At Germantown Academy, Peters coached a Scholastic National Champion and Philadelphia City Champion in the Girls’ Varsity Single. GA also took second at the City Championships in the Girls’ Novice Four, and third in the Junior Girls’ Quad.

During her three-year tenure as an assistant coach at Columbia, from 2012-14, Peters helped the Lions win gold at the Eastern Women’s Sprints in the Second Varsity 8 and was recognized by the College Rowing Coaches Association (CRCA) as the Mid-Atlantic Assistant Coach of the Year in 2013. Columbia achieved its highest CRCA national ranking in 2012, at No. 17, then bettered that a year later by topping out at No. 15. Peters was an assistant with the Varsity 8 boat that defeated Harvard, Yale and Brown for the first times in program history, won the Eastern Women’s Sprints, and achieved a boat ranking of No. 10 nationally in 2013.

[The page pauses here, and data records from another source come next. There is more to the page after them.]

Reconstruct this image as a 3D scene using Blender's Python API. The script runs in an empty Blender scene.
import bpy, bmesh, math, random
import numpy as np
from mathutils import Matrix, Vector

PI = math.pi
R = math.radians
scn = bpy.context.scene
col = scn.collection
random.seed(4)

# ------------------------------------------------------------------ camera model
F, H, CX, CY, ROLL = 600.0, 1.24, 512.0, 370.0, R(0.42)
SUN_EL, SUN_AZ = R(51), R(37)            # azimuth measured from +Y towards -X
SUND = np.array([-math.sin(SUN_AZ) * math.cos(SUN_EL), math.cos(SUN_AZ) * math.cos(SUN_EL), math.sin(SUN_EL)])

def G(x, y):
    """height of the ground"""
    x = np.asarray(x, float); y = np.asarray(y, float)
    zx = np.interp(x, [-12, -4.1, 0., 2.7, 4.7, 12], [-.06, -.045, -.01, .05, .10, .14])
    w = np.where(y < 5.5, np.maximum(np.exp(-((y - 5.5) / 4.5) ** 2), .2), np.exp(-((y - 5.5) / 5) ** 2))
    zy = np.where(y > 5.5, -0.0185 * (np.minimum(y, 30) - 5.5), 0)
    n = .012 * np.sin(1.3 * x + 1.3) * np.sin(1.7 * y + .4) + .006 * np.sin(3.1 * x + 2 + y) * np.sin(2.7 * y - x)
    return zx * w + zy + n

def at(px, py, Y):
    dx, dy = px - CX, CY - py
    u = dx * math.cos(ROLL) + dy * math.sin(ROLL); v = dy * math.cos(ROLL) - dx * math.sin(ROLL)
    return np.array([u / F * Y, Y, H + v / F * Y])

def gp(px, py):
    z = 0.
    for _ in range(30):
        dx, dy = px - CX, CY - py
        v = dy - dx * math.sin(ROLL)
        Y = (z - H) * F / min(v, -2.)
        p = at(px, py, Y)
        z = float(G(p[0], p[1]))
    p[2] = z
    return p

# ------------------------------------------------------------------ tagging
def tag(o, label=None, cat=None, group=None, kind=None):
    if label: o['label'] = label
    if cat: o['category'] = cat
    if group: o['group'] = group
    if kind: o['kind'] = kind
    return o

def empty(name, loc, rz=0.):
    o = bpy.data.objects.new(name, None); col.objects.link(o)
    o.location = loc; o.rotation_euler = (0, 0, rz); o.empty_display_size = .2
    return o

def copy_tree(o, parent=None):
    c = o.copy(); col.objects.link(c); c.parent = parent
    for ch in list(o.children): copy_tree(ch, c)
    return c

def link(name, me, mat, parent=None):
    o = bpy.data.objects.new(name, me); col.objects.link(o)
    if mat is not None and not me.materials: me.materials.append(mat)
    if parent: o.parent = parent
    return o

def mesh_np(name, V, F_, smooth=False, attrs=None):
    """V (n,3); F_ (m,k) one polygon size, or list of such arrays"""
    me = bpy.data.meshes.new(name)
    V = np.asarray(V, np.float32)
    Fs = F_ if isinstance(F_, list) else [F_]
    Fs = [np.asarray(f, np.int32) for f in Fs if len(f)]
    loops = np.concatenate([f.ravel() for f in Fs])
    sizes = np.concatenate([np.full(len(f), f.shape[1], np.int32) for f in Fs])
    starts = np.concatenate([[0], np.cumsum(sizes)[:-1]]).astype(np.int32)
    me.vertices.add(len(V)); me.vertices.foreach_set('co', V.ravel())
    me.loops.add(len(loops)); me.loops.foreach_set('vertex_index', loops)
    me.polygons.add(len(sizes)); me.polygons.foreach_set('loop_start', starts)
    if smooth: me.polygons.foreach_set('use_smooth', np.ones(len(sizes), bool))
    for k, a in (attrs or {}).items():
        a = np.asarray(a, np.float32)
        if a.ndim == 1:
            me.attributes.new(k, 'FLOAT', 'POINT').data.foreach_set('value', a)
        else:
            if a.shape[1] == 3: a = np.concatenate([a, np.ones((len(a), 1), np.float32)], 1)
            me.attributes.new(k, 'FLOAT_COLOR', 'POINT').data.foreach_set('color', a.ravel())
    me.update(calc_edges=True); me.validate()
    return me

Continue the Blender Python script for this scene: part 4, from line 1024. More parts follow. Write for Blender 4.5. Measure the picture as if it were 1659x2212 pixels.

A standout rower in her own right, Peters was the stroke for the United States Lightweight Women’s quad sculls and won a bronze medal at the 2008 World Championships in Linz, Austria. As a member of the Vesper Boat Club, she took second place in the 2008 Olympic Trials in the Lightweight Women’s double sculls, and later won the U.S. Elite Nationals in both the double and quad sculls. That December, Peters and the rest of that quad sculls crew were named Vesper’s Female Athletes of the Year. As a member of the New York Athletic Club in 2007, Peters won the Canadian Henley in the Open Women’s double sculls and won the U.S. Nationals in the Senior Women’s quad sculls. In 2006 she rowed for the Pocock Rowing Center, taking third place in the World Championship Trials in the Lightweight Women’s quad sculls and winning U.S. Nationals in the Elite Lightweight Women’s double sculls.

At Columbia, Peters was co-captain as a senior and a finalist for the prestigious Manniaty Award, given each year to the top Columbia Senior Athlete. She was a Pocock All-America as a senior, and first-team Mid-Atlantic as a junior and senior. In addition, Peters was a two-time CRASH-b College Lightweight champion.

Peters founded Philadelphia City Rowing in November 2009, and served as executive director and head coach until August 2011. PCR is the first free competitive rowing program for underserved youth in Philadelphia. In her positions, Peters formed a Board of Directors and Advisors; hired and managed a coaching staff of more than 20 volunteer mentors and tutors; secured a land-use agreement and oversaw construction of a PCR boatyard on Boathouse Row; and forged relationships for the program with the City of Philadelphia, the Philadelphia School District, and the Schuylkill Navy.

Peters was an assistant coach with Vesper’s Junior Competitive Program in the summer of 2011; head coach of girls’ rowing at the Shipley School in Bryn Mawr in the spring of 2009; and spent the 2006-07 academic year as a history teacher and girls’ head coach at her high school alma mater, The Gunnery School in Washington, Conn.

Peters graduated from Columbia in 2006 with a bachelor’s degree in United States 20th Century History, minoring in Middle Eastern Studies. She was an Academic All-Ivy selection during her rowing career with the Lions. Peters also completed the 18-month Business Essentials Certificate Program at Penn’s Wharton School of Business in December 2010, and is currently completing another Master’s Certificate in Organizational Dynamics.